United States Agency for Global Media

Shih-Wei Chou

When did you start working at RFA? How did you get started here?

“I was spending my last semester of Graduate School in Washington, D.C., working on my journalism thesis. I found myself in love with the city as soon as I got here, so I decided to stay. At that time, RFA was hiring someone experienced in video editing and digital tools, so I submitted my resume. I was pleased to receive the job offer from RFA! I started as a contractor in 2016, and became full-time employee a year after.”

 

What is the most challenging part working as a bilingual journalist?

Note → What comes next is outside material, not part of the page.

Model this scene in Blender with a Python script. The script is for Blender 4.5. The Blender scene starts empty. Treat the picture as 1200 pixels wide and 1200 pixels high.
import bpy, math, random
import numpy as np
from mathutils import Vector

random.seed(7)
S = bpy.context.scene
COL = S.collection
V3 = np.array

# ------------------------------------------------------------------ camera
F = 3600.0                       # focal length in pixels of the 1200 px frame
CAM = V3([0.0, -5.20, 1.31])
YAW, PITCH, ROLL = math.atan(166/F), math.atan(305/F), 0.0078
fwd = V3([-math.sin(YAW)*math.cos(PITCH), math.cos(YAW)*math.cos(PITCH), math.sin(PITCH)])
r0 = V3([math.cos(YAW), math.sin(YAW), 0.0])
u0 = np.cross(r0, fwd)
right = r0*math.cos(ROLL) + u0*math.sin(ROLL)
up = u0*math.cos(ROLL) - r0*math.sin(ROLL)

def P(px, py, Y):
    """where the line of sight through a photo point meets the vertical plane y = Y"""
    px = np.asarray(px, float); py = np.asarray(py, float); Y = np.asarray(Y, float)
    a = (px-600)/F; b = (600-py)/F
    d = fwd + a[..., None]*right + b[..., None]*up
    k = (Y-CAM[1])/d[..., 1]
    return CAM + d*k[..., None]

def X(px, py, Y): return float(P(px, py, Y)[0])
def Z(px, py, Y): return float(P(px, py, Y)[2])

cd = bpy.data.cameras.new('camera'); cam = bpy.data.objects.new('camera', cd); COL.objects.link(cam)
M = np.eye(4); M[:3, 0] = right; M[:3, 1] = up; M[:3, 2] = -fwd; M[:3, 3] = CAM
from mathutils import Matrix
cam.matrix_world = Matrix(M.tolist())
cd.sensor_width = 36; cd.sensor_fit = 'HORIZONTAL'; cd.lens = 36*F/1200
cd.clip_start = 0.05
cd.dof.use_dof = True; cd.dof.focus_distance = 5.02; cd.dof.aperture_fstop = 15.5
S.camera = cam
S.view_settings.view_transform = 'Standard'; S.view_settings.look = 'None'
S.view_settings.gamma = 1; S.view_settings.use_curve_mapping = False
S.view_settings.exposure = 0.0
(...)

“The most challenging part of my job lies in how to create content that is more relevant, informative and appealing to our audience and how to help Chinese people access our content which are institutionally blocked.”

 

What’s unique about working at RFA?

“RFA is a non-profit news agency. We don’t sell ads or do things that are commercialized. In order to distinguish ourselves from the rest of news agencies, we cover issues on protests and human rights that are usually veiled by local governments. RFA aims to deliver well-curated content to places where there’s no free press.”

 

Your radio show, Global Journalist, focuses on press freedom. We have several RFA colleagues being threatened or have lost their lives because of the work they do. What’s your observation on global press freedom trends in recent years? Is it getting better or worse?

“If we focus on just Asia-Pacific area, I would say it’s worsening. Violence against journalists and press suppression in China, North Korea, Vietnam and Cambodia has intensified in recent years. Take China as an example, its government is adopting new technology to control and supervise its people from sharing “improper” content on social media or even just discussing any politically sensitive issue on their own private message. Anyone who breaks the rule will receive harsh punishment, including imprisonment. This kind of strict censorship makes it more difficult for foreign journalists to access information and reach its audience in the country.”

 

What is the most recent project you are working on?

“My previous project was about Blockchain Technology. One of the RFA’s mission is to deliver our content and inform our audience of the truth in mainland China where online content is meticulously filtered. So the Chinese government has set up a strong firewall that strictly blocks unapproved sources from outside countries on the internet. When I discussed this issue with my boss, we believed that Blockchain Technology could be a potential method to combat the firewall. Therefore, my colleagues and I produced an explanatory video detailing what the technology is and how it can potentially be used as a counter force against online censorship. This video is unprecedentedly distinctive from other content we created in terms of format, storytelling, and narrative. More important, it performs tremendously well on our social platforms.”

 

Have you encountered any danger or threats while covering news?

“I’m blessed that I haven’t experienced anything like that. However, we do have colleagues whose families are detained in Xinjiang, China, due to the sensitive issues we cover.”

 

What’s a piece of advice you would give someone who wants to work at RFA?

“It can be dangerous as a journalist sometimes. You must be able to take on risks and have courage to find out the truth. Professionalism is often directly associated with a journalist’s credibility and reliability. Without them, it is easy to lose the audience’s trust. Last but not least, be mindful of what you do and say. Not just in your work, but on your personal social media account as well.”

 

RFA Mandarin continues to focus more on digital, can you briefly describe what are the new dynamics?

“RFA Mandarin Service embracing a long-awaited digital transformation, a tactic that doesn’t veer away from our core mission but only makes our content more engaging and well-accepted instead. We still cover stories focused on Chinese human rights. But now we not only improve our video storytelling techniques, we also want to answer more crucial questions, like why does this issue matter to our audience, how can our content relate to their life, and what angles must we include. It’s a great change. And I’m proud to take part in it.”